> [TASK DIRECTIONS]:
Copy, exactly and only, the lines from the one with "Reconstruct this image" up to and including the one with "vs.use_curve_mapping = False", leaving pictures out.

======== DATA FOR THE TASK

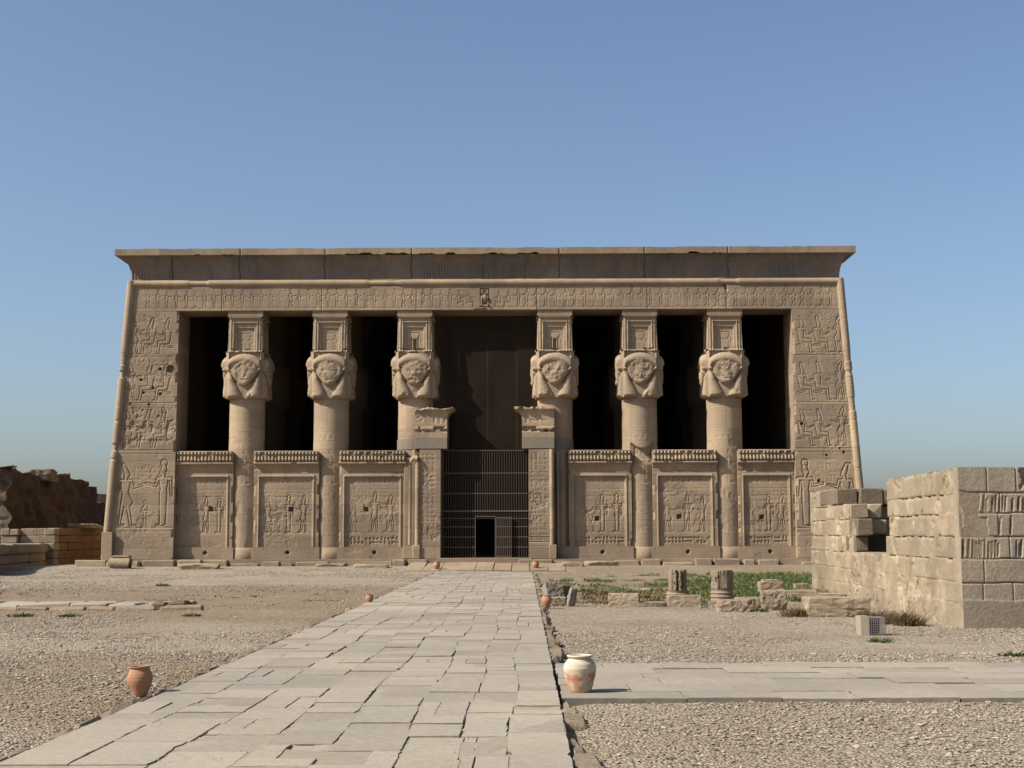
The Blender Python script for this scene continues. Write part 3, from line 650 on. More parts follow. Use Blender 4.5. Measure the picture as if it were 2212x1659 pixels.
while x < 22.6:
    l = rnd.uniform(.7, 2.1)
    if not (-2.9 < x+l/2 < 2.7) and rnd.random() < .9:
        m = MB(); y0 = -.35-rnd.uniform(0, .5); zt = .60-rnd.choice((.03, .06, .12, .22)); m.hullbox(x+.02, x+l-rnd.uniform(.02, .22), y0, .25 if abs(x) > 17 else .5, .1, zt, .04, .03, rnd.uniform(.85, 1.1), rnd)
        m.build('foundation_block', M['block'], temple)
    x += l
# iron grille across the gate, with the open doorway and its leaf
GYY = .74
def gx_(px): return P(px, 1100, GYY)[0]
def gz_(py): return P(1048, py, GYY)[1]
m = MB(); xa, xb = XC-2.5, XC+2.5; zt, zb = gz_(972), .66; dl, dr_ = gx_(1027.5), gx_(1069); leaf1 = gx_(1105)
def bar(m, x, za, zc, r=.016, y=GYY): m.box(x-r, x+r, y-r, y+r, za, zc)
def rail(m, x0, x1, z, r=.025, y=GYY): m.box(x0, x1, y-r-.004, y+r+.004, z-r, z+r)
zl = gz_(1104); zd = gz_(1117)
n = 36
for k in range(n+1): bar(m, xa+(xb-xa)*k/n, zl, zt)
for k in range(n*1+1):
    x = xa+(xb-xa)*k/n
    if dl < x < leaf1: bar(m, x, zd+.05, zl)
    else: bar(m, x, zb, zl)
for py in (973, 1022, 1066): rail(m, xa, xb, gz_(py))
rail(m, xa, xb, zl, .045)
for py in (1138, 1160, 1182): z = gz_(py); rail(m, xa, dl-.05, z); rail(m, leaf1+.02, xb, z)
rail(m, xa, xb, gz_(1120) , .02)
gr = m.build('iron_grille', M['iron'], temple)
m = MB(); m.box(dl-.05, dl, GYY-.06, GYY+.06, zb, zd+.05); m.box(dr_, dr_+.05, GYY-.06, GYY+.06, zb, zd+.05); m.box(dl-.05, dr_+.05, GYY-.065, GYY+.065, zd, zd+.055); m.build('door_frame', M['iron'], gr)
m = MB(); yl = GYY-.12
for k in range(9): bar(m, dr_+.08+(leaf1-dr_-.1)*k/8, zb+.03, zd-.02, .022, yl)
for z in (zb+.05, gz_(1182), gz_(1160), gz_(1138), zd-.02): rail(m, dr_+.07, leaf1, z, .03, yl)
m.build('door_leaf', M['iron'], gr)
# fine bird net hung behind the central opening, seams showing
nm, N_, L_, b_ = nodes('bird_net'); g = N_.new('ShaderNodeNewGeometry').outputs['Position']; out = N_['Material Output']
tr = N_.new('ShaderNodeBsdfTransparent'); df = N_.new('ShaderNodeBsdfDiffuse'); df.inputs[0].default_value = (.32, .24, .17, 1); mx = N_.new('ShaderNodeMixShader')
wv = N_.new('ShaderNodeSeparateXYZ'); L_.new(g, wv.inputs[0]); md = N_.new('ShaderNodeMath'); md.operation = 'PINGPONG'; md.inputs[1].default_value = .85; L_.new(wv.outputs[0], md.inputs[0])
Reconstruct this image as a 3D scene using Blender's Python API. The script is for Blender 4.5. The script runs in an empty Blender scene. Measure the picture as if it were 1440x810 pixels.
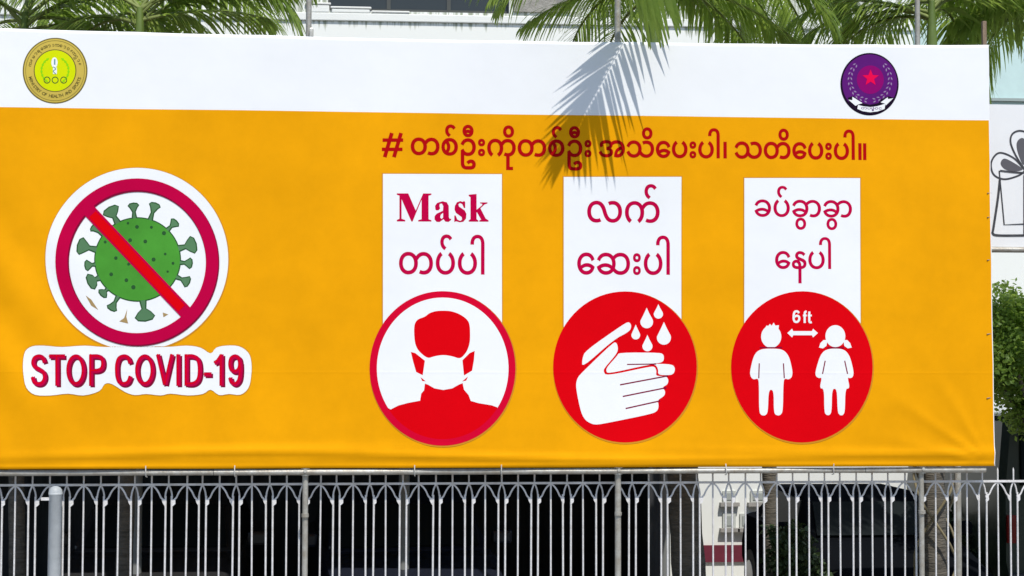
import bpy, bmesh, math, random
from mathutils import Vector, geometry
R = math.radians
sc = bpy.context.scene
COL = sc.collection
rnd = random.Random(7)

# ------------------------------------------------------------------ camera
W, H, FPX, DIST, EYE = 1440.0, 810.0, 2283.0, 12.0, 2.9
YAW, PITCH, ROLL = 0.0771363, 0.0410646, 0.0020706
fw = Vector((math.sin(YAW) * math.cos(PITCH), math.cos(YAW) * math.cos(PITCH), math.sin(PITCH)))
r0 = fw.cross(Vector((0, 0, 1))).normalized()
u0 = r0.cross(fw)
rt = math.cos(ROLL) * r0 + math.sin(ROLL) * u0
up = -math.sin(ROLL) * r0 + math.cos(ROLL) * u0
CAM = Vector((0, -DIST, EYE))
cd = bpy.data.cameras.new('camera')
cam = bpy.data.objects.new('camera', cd)
COL.objects.link(cam)
from mathutils import Matrix
cam.matrix_world = Matrix(((rt.x, up.x, -fw.x, CAM.x), (rt.y, up.y, -fw.y, CAM.y), (rt.z, up.z, -fw.z, CAM.z), (0, 0, 0, 1)))
cd.sensor_width = 36.0
cd.lens = 36.0 * FPX / W
cd.clip_end = 2000
sc.camera = cam

# ------------------------------------------------------------------ light
SUN_EL, SUN_AZ = 56.0, 15.0           # azimuth: degrees right of the banner's normal, on the street side
SUN = Vector((math.cos(R(SUN_EL)) * math.sin(R(SUN_AZ)), -math.cos(R(SUN_EL)) * math.cos(R(SUN_AZ)), math.sin(R(SUN_EL))))
wd = bpy.data.worlds.new('World')
sc.world = wd
wd.use_nodes = True
nt = wd.node_tree
sky = nt.nodes.new('ShaderNodeTexSky')
sky.sky_type = 'NISHITA'
sky.sun_disc = False
sky.sun_elevation = R(SUN_EL)
sky.sun_rotation = R(180 - SUN_AZ)
sky.dust_density = 0.7
sky.ozone_density = 2.0
nt.links.new(sky.outputs[0], nt.nodes['Background'].inputs[0])
nt.nodes['Background'].inputs[1].default_value = 0.14
ld = bpy.data.lights.new('sun', 'SUN')
ld.energy = 4.1
ld.angle = R(0.5)
ld.color = (1.0, 0.945, 0.86)
lo = bpy.data.objects.new('sun', ld)
COL.objects.link(lo)
lo.location = SUN * 40
lo.rotation_euler = SUN.to_track_quat('Z', 'Y').to_euler()
vs = sc.view_settings
vs.view_transform = 'Standard'
vs.look = 'None'
vs.gamma = 1.0
vs.exposure = 0.06
vs.use_curve_mapping = False

# ------------------------------------------------------------------ helpers
def at(px, py, Y=0.0):
    """the point at depth Y that stands at a place of the photograph"""
    d = (px - W / 2) / FPX * rt - (py - H / 2) / FPX * up + fw
    return CAM + d * ((Y + DIST) / d.y)

def lin(h):
    h = h.lstrip('#')
    o = []
    for i in (0, 2, 4):
        c = int(h[i:i + 2], 16) / 255
        o.append(c / 12.92 if c <= 0.04045 else ((c + 0.055) / 1.055) ** 2.4)
    return tuple(o)

MATS = {}
def mat(name, rgb, rough=0.6, var=0.0, scale=6.0, bump=0.0, bscale=40.0, metal=0.0, spec=0.4, rgb2=None, stretch=None):
    if name in MATS:
        return MATS[name]
    m = bpy.data.materials.new(name)
    m.use_nodes = True
    n, l = m.node_tree.nodes, m.node_tree.links
    b = n['Principled BSDF']
    b.inputs['Roughness'].default_value = rough
    b.inputs['Metallic'].default_value = metal
    b.inputs['Specular IOR Level'].default_value = spec
    b.inputs['Base Color'].default_value = (*rgb, 1)
    tc = n.new('ShaderNodeTexCoord')
    vec = tc.outputs['Object']
    if stretch:
        mp = n.new('ShaderNodeMapping')
        mp.inputs['Scale'].default_value = stretch
        l.new(vec, mp.inputs[0])
        vec = mp.outputs[0]
    if var or rgb2:
        ns = n.new('ShaderNodeTexNoise')
        ns.inputs['Scale'].default_value = scale
        ns.inputs['Detail'].default_value = 6
        ns.inputs['Roughness'].default_value = 0.65
        l.new(vec, ns.inputs['Vector'])
        rp = n.new('ShaderNodeValToRGB')
        rp.color_ramp.elements[0].position = 0.3
        rp.color_ramp.elements[1].position = 0.7
        c1 = rgb2 if rgb2 else tuple(c * (1 - var) for c in rgb)
        c2 = rgb if rgb2 else tuple(min(1, c * (1 + var)) for c in rgb)
        rp.color_ramp.elements[0].color = (*c1, 1)
        rp.color_ramp.elements[1].color = (*c2, 1)
        l.new(ns.outputs['Fac'], rp.inputs[0])
        l.new(rp.outputs[0], b.inputs['Base Color'])
    if bump:
        nb = n.new('ShaderNodeTexNoise')
        nb.inputs['Scale'].default_value = bscale
        nb.inputs['Detail'].default_value = 4
        l.new(vec, nb.inputs['Vector'])
        bp = n.new('ShaderNodeBump')
        bp.inputs['Strength'].default_value = bump
        bp.inputs['Distance'].default_value = 0.02
        l.new(nb.outputs['Fac'], bp.inputs['Height'])
        l.new(bp.outputs[0], b.inputs['Normal'])
    MATS[name] = m
    return m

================

> [TASK ANSWER]:
Reconstruct this image as a 3D scene using Blender's Python API. The script is for Blender 4.5. The script runs in an empty Blender scene. Measure the picture as if it were 1440x810 pixels.
import bpy, bmesh, math, random
from mathutils import Vector, geometry
R = math.radians
sc = bpy.context.scene
COL = sc.collection
rnd = random.Random(7)

# ------------------------------------------------------------------ camera
W, H, FPX, DIST, EYE = 1440.0, 810.0, 2283.0, 12.0, 2.9
YAW, PITCH, ROLL = 0.0771363, 0.0410646, 0.0020706
fw = Vector((math.sin(YAW) * math.cos(PITCH), math.cos(YAW) * math.cos(PITCH), math.sin(PITCH)))
r0 = fw.cross(Vector((0, 0, 1))).normalized()
u0 = r0.cross(fw)
rt = math.cos(ROLL) * r0 + math.sin(ROLL) * u0
up = -math.sin(ROLL) * r0 + math.cos(ROLL) * u0
CAM = Vector((0, -DIST, EYE))
cd = bpy.data.cameras.new('camera')
cam = bpy.data.objects.new('camera', cd)
COL.objects.link(cam)
from mathutils import Matrix
cam.matrix_world = Matrix(((rt.x, up.x, -fw.x, CAM.x), (rt.y, up.y, -fw.y, CAM.y), (rt.z, up.z, -fw.z, CAM.z), (0, 0, 0, 1)))
cd.sensor_width = 36.0
cd.lens = 36.0 * FPX / W
cd.clip_end = 2000
sc.camera = cam

# ------------------------------------------------------------------ light
SUN_EL, SUN_AZ = 56.0, 15.0           # azimuth: degrees right of the banner's normal, on the street side
SUN = Vector((math.cos(R(SUN_EL)) * math.sin(R(SUN_AZ)), -math.cos(R(SUN_EL)) * math.cos(R(SUN_AZ)), math.sin(R(SUN_EL))))
wd = bpy.data.worlds.new('World')
sc.world = wd
wd.use_nodes = True
nt = wd.node_tree
sky = nt.nodes.new('ShaderNodeTexSky')
sky.sky_type = 'NISHITA'
sky.sun_disc = False
sky.sun_elevation = R(SUN_EL)
sky.sun_rotation = R(180 - SUN_AZ)
sky.dust_density = 0.7
sky.ozone_density = 2.0
nt.links.new(sky.outputs[0], nt.nodes['Background'].inputs[0])
nt.nodes['Background'].inputs[1].default_value = 0.14
ld = bpy.data.lights.new('sun', 'SUN')
ld.energy = 4.1
ld.angle = R(0.5)
ld.color = (1.0, 0.945, 0.86)
lo = bpy.data.objects.new('sun', ld)
COL.objects.link(lo)
lo.location = SUN * 40
lo.rotation_euler = SUN.to_track_quat('Z', 'Y').to_euler()
vs = sc.view_settings
vs.view_transform = 'Standard'
vs.look = 'None'
vs.gamma = 1.0
vs.exposure = 0.06
vs.use_curve_mapping = False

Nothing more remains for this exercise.